Nostalgic memories about the past could lead to happiness, say researchers at San Francisco State University, who studied personality traits and related happiness levels of 750 volunteers.
People who feel happy about their past experiences usually are outgoing and have a high satisfaction from their past life experiences compared to those with neurotic traits, who are moody, emotionally unstable and fretful and can remember only setbacks in their pasts.  

According to the study, published in the journal Personality and Individual Differences, it is the outlook and attitude, not experiences and wealth, which bring about happiness in a person’s life. In a 2008 study too, that involved 900 pairs of twins, British and Australian researchers found that happiness is partly determined by personality traits and that both personality and happiness are largely hereditary. The researchers had claimed that people who do not excessively worry and who are sociable and conscientious turn out to be happier.

The research team now used a standardized personality test to study the connection between outlook and satisfaction. The ‘Big Five’ test, as it is known, identified an individual as being extroverted, neurotic, open, conscientious, and agreeable using a scale for each trait.  Each person had to assess how accurately each trait described them on a nine-point scale, nine being extremely accurate.
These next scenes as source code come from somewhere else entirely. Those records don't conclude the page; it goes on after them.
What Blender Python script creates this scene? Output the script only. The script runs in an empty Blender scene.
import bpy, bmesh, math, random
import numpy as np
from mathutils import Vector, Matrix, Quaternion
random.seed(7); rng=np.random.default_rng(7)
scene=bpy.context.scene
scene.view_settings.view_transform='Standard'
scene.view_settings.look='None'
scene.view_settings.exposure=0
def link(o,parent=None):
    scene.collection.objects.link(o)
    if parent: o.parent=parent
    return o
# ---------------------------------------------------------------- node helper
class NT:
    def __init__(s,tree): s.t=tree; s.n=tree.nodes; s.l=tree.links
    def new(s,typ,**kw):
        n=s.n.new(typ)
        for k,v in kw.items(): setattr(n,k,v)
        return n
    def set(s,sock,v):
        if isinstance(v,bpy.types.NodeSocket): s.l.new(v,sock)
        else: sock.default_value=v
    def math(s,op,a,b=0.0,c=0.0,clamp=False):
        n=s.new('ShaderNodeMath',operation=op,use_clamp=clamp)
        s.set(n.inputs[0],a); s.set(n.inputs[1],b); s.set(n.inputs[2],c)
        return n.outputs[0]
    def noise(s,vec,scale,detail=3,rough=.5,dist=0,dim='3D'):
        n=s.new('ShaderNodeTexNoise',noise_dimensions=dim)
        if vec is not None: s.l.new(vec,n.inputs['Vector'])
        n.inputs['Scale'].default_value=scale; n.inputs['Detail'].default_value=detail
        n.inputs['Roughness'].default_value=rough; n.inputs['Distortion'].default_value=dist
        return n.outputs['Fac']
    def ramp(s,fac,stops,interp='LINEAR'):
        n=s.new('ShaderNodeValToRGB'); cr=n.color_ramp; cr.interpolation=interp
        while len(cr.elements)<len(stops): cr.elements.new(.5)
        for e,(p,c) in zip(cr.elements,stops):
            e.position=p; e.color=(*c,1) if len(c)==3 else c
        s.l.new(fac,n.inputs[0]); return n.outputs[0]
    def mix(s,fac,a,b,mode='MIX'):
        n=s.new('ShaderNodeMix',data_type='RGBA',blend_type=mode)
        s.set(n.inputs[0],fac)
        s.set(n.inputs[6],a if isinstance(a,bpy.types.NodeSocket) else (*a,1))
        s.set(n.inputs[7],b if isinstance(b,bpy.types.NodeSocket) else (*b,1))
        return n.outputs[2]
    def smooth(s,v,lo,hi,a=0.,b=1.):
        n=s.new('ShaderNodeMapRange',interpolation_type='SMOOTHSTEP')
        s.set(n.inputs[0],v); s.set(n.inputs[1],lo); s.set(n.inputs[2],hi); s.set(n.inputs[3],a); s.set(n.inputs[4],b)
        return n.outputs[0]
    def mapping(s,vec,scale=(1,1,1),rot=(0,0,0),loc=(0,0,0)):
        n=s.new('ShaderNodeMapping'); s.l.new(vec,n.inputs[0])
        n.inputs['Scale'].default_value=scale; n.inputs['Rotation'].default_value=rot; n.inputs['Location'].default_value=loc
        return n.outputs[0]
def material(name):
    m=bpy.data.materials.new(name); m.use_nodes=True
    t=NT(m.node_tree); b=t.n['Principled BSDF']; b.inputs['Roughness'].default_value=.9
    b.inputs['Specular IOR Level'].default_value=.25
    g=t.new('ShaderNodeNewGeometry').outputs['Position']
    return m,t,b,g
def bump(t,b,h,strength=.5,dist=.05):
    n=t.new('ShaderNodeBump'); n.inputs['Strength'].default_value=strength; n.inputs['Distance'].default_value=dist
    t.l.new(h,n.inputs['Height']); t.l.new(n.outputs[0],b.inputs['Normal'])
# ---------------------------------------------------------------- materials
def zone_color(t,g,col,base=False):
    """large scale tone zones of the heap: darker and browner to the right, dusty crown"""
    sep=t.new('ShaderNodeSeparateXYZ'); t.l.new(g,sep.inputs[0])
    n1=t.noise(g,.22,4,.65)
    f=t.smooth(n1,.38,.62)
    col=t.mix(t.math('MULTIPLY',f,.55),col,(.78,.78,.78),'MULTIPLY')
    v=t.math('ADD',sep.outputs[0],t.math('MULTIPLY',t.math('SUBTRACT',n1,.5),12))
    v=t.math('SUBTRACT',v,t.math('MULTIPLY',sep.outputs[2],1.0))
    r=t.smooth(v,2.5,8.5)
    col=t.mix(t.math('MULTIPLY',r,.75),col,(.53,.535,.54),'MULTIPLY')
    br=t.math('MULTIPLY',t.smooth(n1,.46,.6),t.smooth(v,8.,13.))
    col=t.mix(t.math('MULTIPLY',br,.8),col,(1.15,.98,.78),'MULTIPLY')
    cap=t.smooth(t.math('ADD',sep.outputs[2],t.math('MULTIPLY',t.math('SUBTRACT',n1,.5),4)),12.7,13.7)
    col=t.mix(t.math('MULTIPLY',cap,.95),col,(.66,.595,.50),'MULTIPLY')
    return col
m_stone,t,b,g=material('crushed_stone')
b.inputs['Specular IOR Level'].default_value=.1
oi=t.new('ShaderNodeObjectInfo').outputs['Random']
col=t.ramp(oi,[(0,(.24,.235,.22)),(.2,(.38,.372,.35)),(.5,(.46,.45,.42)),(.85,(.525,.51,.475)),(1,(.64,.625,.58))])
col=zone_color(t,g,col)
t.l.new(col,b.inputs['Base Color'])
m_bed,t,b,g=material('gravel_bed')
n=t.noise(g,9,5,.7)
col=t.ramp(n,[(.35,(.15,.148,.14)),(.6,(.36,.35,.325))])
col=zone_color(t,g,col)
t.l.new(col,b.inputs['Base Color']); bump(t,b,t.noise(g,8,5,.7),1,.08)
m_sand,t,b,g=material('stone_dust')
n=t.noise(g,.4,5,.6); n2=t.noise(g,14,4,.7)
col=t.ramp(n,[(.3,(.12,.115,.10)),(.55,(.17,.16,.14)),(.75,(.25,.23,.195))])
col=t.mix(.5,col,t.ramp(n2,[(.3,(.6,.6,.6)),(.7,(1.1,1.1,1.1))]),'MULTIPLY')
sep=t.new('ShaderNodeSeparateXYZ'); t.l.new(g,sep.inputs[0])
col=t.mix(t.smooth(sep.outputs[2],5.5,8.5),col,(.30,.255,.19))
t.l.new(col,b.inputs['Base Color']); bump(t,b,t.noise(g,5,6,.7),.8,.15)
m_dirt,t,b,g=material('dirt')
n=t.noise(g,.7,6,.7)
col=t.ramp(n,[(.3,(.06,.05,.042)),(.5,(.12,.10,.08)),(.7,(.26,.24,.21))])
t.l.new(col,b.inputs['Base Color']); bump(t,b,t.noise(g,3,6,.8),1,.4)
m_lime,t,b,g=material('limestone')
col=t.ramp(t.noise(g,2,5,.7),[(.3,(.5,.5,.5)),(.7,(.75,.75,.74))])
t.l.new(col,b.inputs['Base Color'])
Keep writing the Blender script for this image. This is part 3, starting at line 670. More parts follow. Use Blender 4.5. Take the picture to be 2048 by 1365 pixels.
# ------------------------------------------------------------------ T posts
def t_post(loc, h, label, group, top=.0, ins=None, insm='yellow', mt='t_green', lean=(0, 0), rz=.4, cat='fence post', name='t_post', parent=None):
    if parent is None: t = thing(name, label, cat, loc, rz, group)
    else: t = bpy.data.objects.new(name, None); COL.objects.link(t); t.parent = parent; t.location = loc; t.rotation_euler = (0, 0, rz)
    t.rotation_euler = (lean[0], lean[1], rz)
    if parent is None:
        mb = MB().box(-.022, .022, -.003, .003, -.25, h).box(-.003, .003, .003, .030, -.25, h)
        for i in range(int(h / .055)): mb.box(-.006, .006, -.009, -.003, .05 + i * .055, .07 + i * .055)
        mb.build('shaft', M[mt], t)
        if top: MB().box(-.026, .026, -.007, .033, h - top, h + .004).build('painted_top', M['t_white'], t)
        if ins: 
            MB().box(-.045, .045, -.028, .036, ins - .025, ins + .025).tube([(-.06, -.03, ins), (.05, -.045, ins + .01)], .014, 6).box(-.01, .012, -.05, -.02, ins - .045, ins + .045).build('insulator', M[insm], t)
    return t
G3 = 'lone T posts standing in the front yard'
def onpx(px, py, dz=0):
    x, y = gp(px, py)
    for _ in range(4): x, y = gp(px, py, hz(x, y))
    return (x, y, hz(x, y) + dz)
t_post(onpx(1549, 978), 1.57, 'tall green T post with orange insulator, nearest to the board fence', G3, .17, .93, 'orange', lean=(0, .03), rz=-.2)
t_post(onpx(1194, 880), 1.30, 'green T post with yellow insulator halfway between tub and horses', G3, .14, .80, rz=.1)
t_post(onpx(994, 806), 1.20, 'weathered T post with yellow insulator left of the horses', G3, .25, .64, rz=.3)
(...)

Another interesting part of a personality was also assessed: ‘time perspective’, explained by Philip Zimbardo, a psychologist in Stanford, identified a person to be past, present or future orientated. This part of the evaluation involved participants viewing the different period in their lives either positively or negatively. In the end the participants were assessed for their overall satisfaction in life.  

"Personality traits influence how people look at the past, present and future and it is these different perspectives on time which drive a person's happiness," Prof Howell the study author and a psychologist at San Francisco State University said. He suggests that "savouring" happy memories or "reframing" painful past experiences in a positive light could be effective ways for individuals to increase their life satisfaction.

The study states pragmatically that although personalities cannot be changed, certain traits can be to improve happiness.